The Law given to the nation of Israel was is a necessary precursor to the law of the Spirit.


  Photo by Steve Murray – Where Moses looked into the promised land

“But the fruit of the spirit is love, joy, peace, patience, kindness, goodness, faithfulness, gentleness, self-control; against such things there is no law.” (Galatians 5:22-23)

The Spirit does what the Law could never do.

The law is exterior to us. It imposes a standard for us to follow, but it does not give us the desire or the power to follow it. The Spirit gives us both.

When we invite God to be the Lord and savior of our lives, when we are born again, born from above, God’s Spirit comes to reside in us, and God’s Spirit gives us both the desire and the power to conform to the nature of God.

While the Law may have given us some model and structure to live by that would please God and help us conform to God’s nature, it gave us neither the desire nor the power to live by that model and structure. The history of the nation of Israel is a history of God’s chosen people who were given God’s very law who simply would not and could not follow it.

Lest we be too harsh though, the Law given to the nation of Israel was is a necessary precursor to the law of the Spirit. For one thing, it demonstrated the standard of God and exposed the fact that we, as His created beings, simply cannot live up to that standard on our own.

It was instructional in that way and in other ways, giving us some idea of who God is and how we can relate to God.

The ritual laws were designed to reveal God’s desire to live among us. The description of the presence of God residing in the Ark of the Covenant, resting the holy of holies, the very inner sanctum of the temple into which only the priests, after consecrating themselves, could go, is a physical illustration of how we progress from outside the temple, into the courts of the temple, into the temple itself, and only after humble consecration into the holy of holies where we commune with God Himself.

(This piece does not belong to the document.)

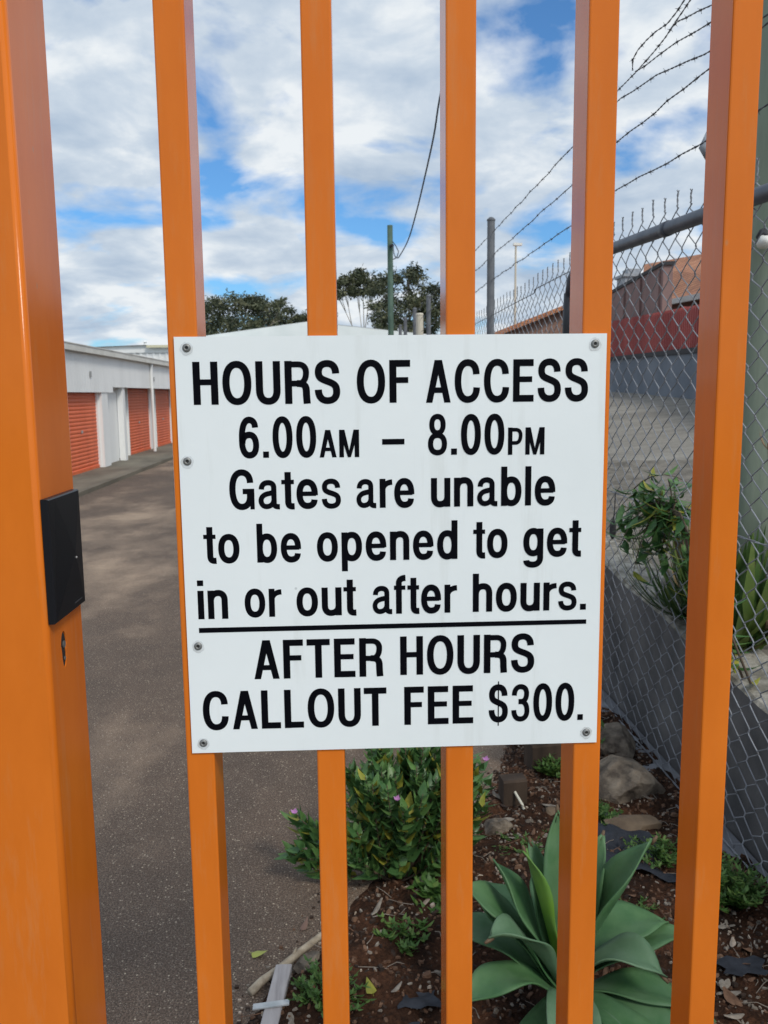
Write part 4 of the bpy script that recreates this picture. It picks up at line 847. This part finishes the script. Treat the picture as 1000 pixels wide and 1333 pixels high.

The temple worship is an illustration for approaching God with thanksgiving and song and progressing to recognition of sin and forgiveness and deep, intimate prayer and reverence that now takes place in our hearts. The Law gave us a physical example of the spiritual reality God desired to enter into.

That reality was made available to us by Jesus. Jesus was the embodiment of God in human flesh, living out God’s righteousness and character in His interaction with the people of 1st Century Judea. Jesus made the way for the Spirit by His death burial and resurrection – dying for our sins that we might be considered righteousness before God and able to receive God’s Holy Spirit in our own selves.

The Law given to the nation of Israel was forward-looking, setting the stage for the coming of Christ who we are told God sent at the right time. Though Jesus was the embodiment of God in human form and demonstrated God in his life and teaching, it wasn’t enough for Jesus to come as the embodiment of God in human flesh.

We needed something more. We needed God the Spirit living in us in order to accomplish the purpose and desire of God. God in us, welcomed by faith and humble submission, bears the fruit God has desired from us all along. This is fruit we were incapable of producing on our own. This is the fruit the law, being outside of us, could not produce.

This fruit is not ritual observance, commandments, sanctified diet or anything else that we can do. The fruit is the very nature of God: it is love, joy, peace, patience, kindness, goodness, faithfulness, gentleness, self-control; against such things there is no law; this is the reality the Law foreshadowed but could not produce in us.

 

2 thoughts on “The Law Foreshadows the Spirit

  1. In some bible versions, “patience” fruit of the spirit is replaced with “long suffering”. I remember the first time I came across that. I literally thought it was a misprint in my bible… because all of the other fruits were “nice” kinds of things.

    There is an advantage of the Holy Spirit over Jesus. Jesus, as a human, was limited. He could not visit/talk to everyone on Earth simultaneous… he could not be everywhere at one time… physical limits. The Holy Spirit has no such physical limitations.